◆ Aim ◆
Give back the exact lines spanning from the line with "Write a Blender" to the line with "rng = np.random.default_rng(7)", with both of those lines included and no others.

◆ Stored rows ◆
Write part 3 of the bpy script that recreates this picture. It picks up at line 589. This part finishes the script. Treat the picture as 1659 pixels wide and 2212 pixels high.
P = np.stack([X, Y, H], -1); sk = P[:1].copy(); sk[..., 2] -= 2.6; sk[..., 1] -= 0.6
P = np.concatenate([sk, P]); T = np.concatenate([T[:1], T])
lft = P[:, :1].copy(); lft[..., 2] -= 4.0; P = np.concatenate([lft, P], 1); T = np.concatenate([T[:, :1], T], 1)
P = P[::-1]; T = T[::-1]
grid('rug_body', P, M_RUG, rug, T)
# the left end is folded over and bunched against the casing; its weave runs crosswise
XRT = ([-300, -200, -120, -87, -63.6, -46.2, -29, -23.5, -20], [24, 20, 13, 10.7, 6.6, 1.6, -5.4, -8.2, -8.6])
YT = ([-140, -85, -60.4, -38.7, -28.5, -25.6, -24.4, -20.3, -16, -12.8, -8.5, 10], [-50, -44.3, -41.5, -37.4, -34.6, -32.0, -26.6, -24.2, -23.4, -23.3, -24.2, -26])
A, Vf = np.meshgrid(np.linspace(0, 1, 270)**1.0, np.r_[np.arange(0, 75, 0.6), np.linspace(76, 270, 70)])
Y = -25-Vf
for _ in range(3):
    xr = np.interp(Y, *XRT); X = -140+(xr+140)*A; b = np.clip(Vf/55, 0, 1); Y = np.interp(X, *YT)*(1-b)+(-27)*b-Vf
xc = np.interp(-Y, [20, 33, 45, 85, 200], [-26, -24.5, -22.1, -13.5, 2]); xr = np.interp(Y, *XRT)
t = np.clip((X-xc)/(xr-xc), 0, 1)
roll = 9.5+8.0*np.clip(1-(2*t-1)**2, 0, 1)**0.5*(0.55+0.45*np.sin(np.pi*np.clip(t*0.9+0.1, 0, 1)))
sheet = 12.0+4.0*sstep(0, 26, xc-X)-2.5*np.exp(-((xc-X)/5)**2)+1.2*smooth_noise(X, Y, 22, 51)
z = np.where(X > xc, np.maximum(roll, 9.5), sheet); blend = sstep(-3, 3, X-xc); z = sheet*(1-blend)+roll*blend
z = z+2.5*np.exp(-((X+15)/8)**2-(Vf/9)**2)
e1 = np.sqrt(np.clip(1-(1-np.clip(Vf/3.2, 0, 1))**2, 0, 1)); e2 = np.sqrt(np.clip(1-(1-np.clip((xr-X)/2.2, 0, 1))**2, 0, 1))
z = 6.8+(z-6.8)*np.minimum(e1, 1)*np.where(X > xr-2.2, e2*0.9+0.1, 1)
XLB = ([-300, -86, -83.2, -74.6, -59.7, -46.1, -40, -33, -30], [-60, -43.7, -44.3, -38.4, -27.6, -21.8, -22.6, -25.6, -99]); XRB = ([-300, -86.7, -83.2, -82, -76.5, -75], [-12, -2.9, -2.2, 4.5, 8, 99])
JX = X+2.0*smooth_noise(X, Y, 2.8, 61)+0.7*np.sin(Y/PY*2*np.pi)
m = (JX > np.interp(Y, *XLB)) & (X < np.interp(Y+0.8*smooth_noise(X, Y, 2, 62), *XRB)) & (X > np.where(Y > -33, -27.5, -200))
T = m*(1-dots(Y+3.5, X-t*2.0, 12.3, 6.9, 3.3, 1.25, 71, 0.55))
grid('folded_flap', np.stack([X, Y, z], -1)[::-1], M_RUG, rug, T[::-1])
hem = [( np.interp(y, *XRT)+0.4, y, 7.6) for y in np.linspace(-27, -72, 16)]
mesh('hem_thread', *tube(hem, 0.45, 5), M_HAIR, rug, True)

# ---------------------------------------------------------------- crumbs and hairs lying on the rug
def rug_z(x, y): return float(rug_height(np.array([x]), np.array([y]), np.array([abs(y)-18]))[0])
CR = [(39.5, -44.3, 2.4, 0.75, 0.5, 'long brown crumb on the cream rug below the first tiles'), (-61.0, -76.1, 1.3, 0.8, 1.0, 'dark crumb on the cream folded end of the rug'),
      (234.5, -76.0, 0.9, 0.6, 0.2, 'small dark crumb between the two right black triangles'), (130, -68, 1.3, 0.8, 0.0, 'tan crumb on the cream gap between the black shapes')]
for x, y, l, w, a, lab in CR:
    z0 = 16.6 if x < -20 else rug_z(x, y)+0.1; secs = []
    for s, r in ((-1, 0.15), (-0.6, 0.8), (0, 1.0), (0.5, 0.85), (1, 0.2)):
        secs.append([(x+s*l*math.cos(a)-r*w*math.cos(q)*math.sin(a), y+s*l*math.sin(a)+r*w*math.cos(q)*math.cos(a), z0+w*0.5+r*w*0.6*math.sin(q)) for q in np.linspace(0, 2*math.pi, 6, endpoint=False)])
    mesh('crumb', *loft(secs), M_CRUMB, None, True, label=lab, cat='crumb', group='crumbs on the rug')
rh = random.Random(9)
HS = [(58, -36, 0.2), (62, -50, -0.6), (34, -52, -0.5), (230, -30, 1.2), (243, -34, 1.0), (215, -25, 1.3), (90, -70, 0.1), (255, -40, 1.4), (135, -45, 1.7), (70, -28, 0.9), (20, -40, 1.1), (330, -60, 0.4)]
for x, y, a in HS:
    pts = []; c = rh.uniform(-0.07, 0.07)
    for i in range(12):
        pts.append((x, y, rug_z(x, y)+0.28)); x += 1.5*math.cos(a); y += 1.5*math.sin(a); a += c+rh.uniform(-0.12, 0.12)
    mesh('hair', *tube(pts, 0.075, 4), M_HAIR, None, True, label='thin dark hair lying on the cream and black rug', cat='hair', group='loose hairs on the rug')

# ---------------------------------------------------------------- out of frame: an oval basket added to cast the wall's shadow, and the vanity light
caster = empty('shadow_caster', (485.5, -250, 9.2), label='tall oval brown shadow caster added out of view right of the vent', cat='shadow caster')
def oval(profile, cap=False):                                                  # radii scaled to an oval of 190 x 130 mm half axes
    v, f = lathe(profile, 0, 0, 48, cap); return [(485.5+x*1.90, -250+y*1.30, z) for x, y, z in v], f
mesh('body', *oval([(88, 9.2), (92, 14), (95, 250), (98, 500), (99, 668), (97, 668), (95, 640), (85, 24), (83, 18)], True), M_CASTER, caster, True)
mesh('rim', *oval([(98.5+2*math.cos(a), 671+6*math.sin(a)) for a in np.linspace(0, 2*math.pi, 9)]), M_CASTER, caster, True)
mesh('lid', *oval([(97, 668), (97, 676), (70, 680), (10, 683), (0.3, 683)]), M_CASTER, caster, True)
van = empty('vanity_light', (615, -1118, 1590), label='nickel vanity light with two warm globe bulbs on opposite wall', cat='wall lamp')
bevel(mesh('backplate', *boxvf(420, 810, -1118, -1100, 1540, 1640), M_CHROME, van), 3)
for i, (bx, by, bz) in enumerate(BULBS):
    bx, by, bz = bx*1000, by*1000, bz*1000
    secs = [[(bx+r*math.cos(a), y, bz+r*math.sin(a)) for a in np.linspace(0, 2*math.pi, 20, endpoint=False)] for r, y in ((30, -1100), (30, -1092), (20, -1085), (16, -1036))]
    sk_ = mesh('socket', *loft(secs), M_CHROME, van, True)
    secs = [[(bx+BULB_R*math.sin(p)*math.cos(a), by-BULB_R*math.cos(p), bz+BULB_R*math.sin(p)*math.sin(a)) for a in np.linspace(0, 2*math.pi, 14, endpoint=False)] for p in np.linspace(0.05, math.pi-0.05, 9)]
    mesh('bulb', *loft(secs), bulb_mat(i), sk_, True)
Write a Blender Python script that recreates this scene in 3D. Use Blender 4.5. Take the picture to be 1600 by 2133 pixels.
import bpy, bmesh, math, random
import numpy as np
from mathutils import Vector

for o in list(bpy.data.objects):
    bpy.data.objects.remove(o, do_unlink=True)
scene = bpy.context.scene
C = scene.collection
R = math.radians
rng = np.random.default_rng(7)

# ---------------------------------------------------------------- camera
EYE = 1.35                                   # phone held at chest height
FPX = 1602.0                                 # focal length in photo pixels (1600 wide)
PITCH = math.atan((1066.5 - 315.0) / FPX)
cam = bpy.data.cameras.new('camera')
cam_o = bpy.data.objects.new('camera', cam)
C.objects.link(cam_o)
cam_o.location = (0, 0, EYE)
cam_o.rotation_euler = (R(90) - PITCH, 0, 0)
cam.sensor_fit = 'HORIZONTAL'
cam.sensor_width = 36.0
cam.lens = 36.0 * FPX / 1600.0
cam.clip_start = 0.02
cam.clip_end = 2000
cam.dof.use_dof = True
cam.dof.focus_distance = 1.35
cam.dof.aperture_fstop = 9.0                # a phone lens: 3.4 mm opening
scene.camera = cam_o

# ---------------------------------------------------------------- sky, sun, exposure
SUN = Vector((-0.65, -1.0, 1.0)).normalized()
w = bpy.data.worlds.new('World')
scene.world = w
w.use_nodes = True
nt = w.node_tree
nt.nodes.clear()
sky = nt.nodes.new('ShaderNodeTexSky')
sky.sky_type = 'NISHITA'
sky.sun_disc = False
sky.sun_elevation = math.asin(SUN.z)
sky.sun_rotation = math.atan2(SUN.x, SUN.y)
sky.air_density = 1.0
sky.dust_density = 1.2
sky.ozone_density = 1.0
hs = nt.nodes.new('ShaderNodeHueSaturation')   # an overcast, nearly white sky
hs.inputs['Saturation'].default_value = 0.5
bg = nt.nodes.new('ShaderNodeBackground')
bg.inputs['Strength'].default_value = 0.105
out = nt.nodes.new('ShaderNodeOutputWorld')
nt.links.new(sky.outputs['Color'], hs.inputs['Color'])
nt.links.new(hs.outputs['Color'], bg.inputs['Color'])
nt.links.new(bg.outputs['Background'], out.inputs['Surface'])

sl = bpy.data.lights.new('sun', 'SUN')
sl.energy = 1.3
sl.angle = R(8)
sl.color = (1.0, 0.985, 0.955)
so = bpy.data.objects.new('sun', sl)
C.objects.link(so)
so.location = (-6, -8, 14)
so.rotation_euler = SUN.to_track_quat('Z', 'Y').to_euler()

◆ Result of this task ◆
Write a Blender Python script that recreates this scene in 3D. Use Blender 4.5. Take the picture to be 1600 by 2133 pixels.
import bpy, bmesh, math, random
import numpy as np
from mathutils import Vector

for o in list(bpy.data.objects):
    bpy.data.objects.remove(o, do_unlink=True)
scene = bpy.context.scene
C = scene.collection
R = math.radians
rng = np.random.default_rng(7)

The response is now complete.